Wypuszczenie do kin Ant-Mana i Osy w tak krótkim czasie po Infinity War wskazuje, że ludzie z Marvela zdają sobie sprawę, że jest całkiem spora grupa ludzi którzy na filmy super bohaterskie chodzą się pośmiać i radośnie pochrupać popcorn a niekoniecznie naprawdę martwić się o losy bohaterów. Ant-man do roli takiego lekkiego bohatera który nigdy nie musi ratować świata nadaje się doskonale i wydaje się, że przynajmniej przez pewien czas ludzie zarządzający MCU będą go chcieli pozostawić na uboczu.
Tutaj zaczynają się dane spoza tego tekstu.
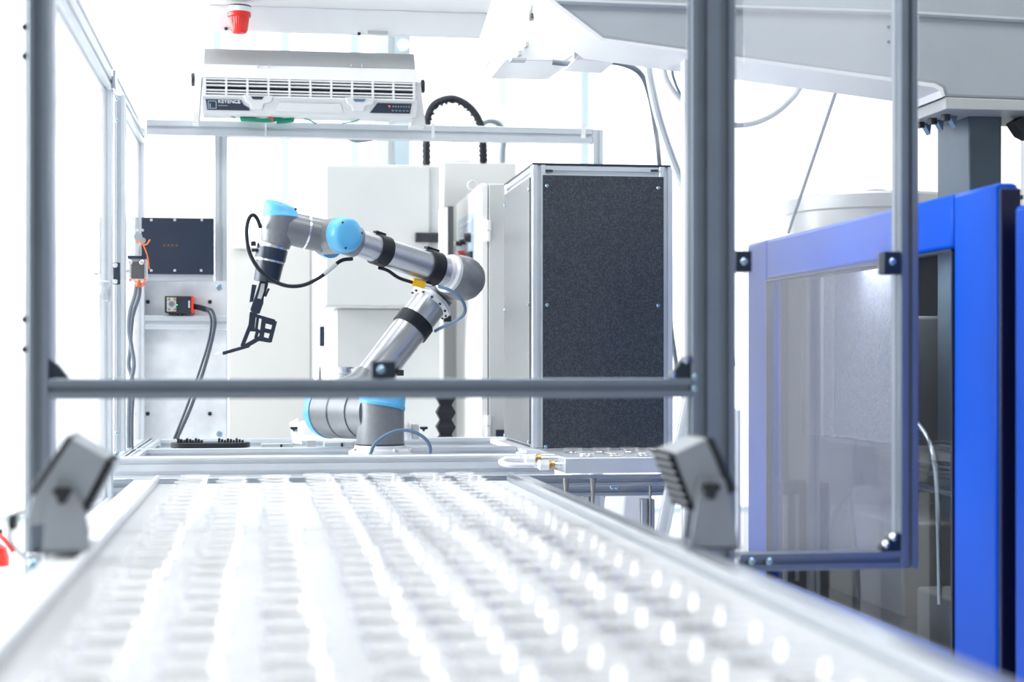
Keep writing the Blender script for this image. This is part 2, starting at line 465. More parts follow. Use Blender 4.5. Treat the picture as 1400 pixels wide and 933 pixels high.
# ================================================================== FRONT GUARD FRAME
YF = 3.4
ff = thing('front_guard_frame', 'grey aluminium portal of two posts and a cross rail over the conveyor', 'frame', (P(500, 530, YF).x, YF + 0.02, 0))
xl0, xl1 = P(38, 400, YF).x, P(66, 400, YF).x
xr0, xr1 = P(946, 300, YF).x, P(1006, 300, YF).x
wL = xl1 - xl0; wR = xr1 - xr0
zr0, zr1 = P(500, 545, YF).z, P(500, 518, YF).z
ZT = CZ + 1.0
MB().prof(((xl0 + xl1) / 2, YF + 0.02, 0), ((xl0 + xl1) / 2, YF + 0.02, ZT), wL, 0.04, XA, 1, 1, 0.008, 0.016).build('post', ALUD, ff)
MB().prof(((xr0 + xr1) / 2, YF + 0.02, 0), ((xr0 + xr1) / 2, YF + 0.02, ZT), wR, 0.04, XA, 2, 1, 0.010, 0.016).build('post', ALUD, ff)
MB().prof((xl1, YF + 0.02, (zr0 + zr1) / 2), (xr0, YF + 0.02, (zr0 + zr1) / 2), 0.04, zr1 - zr0, YA, 1, 1, 0.006, 0.014).build('cross_rail', ALUD, ff)
MB().prof((xl0, YF + 0.02, ZT + 0.02), (xr1, YF + 0.02, ZT + 0.02), 0.04, 0.04, YA).build('top_rail', ALUD, ff)
b = MB().prismpx([(67, 518), (94, 518), (80, 500), (67, 490)], YF + 0.005, YF + 0.035).build('corner_bracket', RDARK, ff, bevel=0.002)
b = MB().prismpx([(918, 518), (944, 518), (944, 486), (934, 490), (922, 508)], YF + 0.005, YF + 0.035).build('corner_bracket', RDARK, ff, bevel=0.002)
k = MB()
for x, y in ((920, 514), (938, 494)): k.bolt(P(x, y, YF + 0.004), (-0.5, -0.8, 0.5), 0.008, 0.01)
k.build('bolt', STEEL, b)
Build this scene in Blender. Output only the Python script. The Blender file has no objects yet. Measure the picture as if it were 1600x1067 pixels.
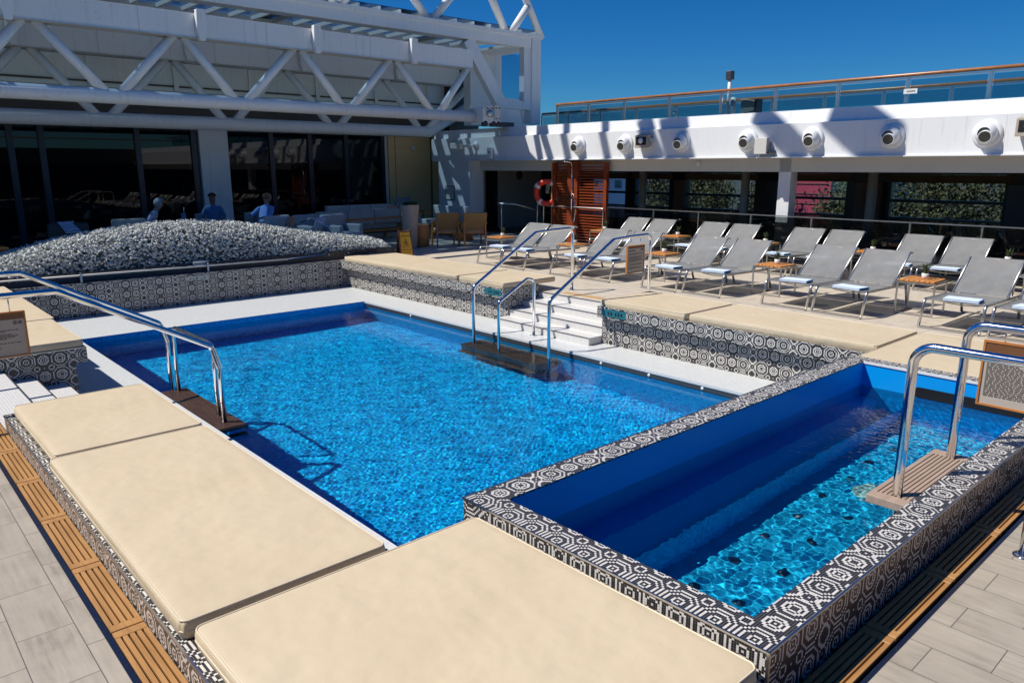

Zwierzowi się ten pomysł podoba bo lubi ten mały świat Ant-mana. I nie ma nic przeciwko temu by trzymać jego przygody w mniejszej skali.
Ps: Od pewnego czasu tłumaczenia filmów Disneya – zwłaszcza filmów MCU stanęły na głowie. To znaczy twórcy albo pomijają dowcipy albo dodają dowcipy od siebie które są zupełnie bez sensu. Sporo tego jest w Ant-Manie gdzie niektóre pomysły na dowcipy są po prostu słabe i bezsensowne a do tego – niekoniecznie równie dowcipne co oryginał. Znajomi podpowiedzieli mi, że sporo tych tekstów jest wziętych jeden do jednego z tłumaczenia do dubbingu. Co jest smutne biorąc pod uwagę o ile mniej jest dowcipny ten film w polskiej wersji językowej i jak bardzo nie będą o tym wiedzieli ludzie którzy wybiorą dubbing. Zupełnie nie rozumiem zastępowania dobrych dowcipów marnymi, zwłaszcza kiedy można byłoby naprawdę przetłumaczyć to tak by dowcip został. To jeden z powodów dla których nie lubię dubbingu w kinie aktorskim skierowanym też do dorosłego widza – całkowicie skazuje widza na poczucie humoru nie tyle twórców filmu co tłumacza. A tłumacz nie zawsze jest równie dowcipny co scenarzysta.